OK, I can’t answer that question in 300 words or less. Pope Benedict (when he was Cardinal Ratzinger) wrote “Jesus of Nazareth” and, while it’s an excellent work of scholarship and writing, doesn’t completely answer the question.
But in John (especially chapters 7-9) Jesus keeps saying things and the people can’t figure him out. He mysterious. Is he the Messiah? But he can’t be, he’s from Galilee. He talks about talking with (not to) the Father (God). Is he demon possessed? In other places, he’s the most compassionate human being ever known. In another, he makes a whip from cords lying about and drives flea-market merchants out of the Temple. Who the heck is he?
To this day, millions of people think he’s a prophet. The blind man he healed (see John 9) calls him such. Moses who was a great prophet who talked with God (and scared the people who didn’t think you should talk with God) said that after him would come a prophet greater than he.
There are many today who follow prophets. In Israel even in the hottest day, I saw Orthodox Jews wearing fur hats. Others wearing various types of fedoras tilted at different angles. Why, we asked? Because the teacher they follow dressed like that (maybe in Poland), and they want to imitate their teacher.

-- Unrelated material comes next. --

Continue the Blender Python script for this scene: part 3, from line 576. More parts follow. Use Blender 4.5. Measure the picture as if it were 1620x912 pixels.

We don’t know what Jesus looked like. He never sat for a portrait (that’s an amusing thought–Jesus sitting still while some guy painted his picture). Our pictures of how he looked and how he dressed comes mostly from Renaissance European painters. If we want to imitate him, we’ll have to choose a different way.
One thing I’m sure of. That small community of followers for whom Jesus was real would never have grown to such power and size were it not for the resurrection. If he were just a teacher who died, there would never have been the power of the Spirit that changed the world forever. People didn’t figure him out (even his closest friends) until after the resurrection. That’s what makes Jesus different.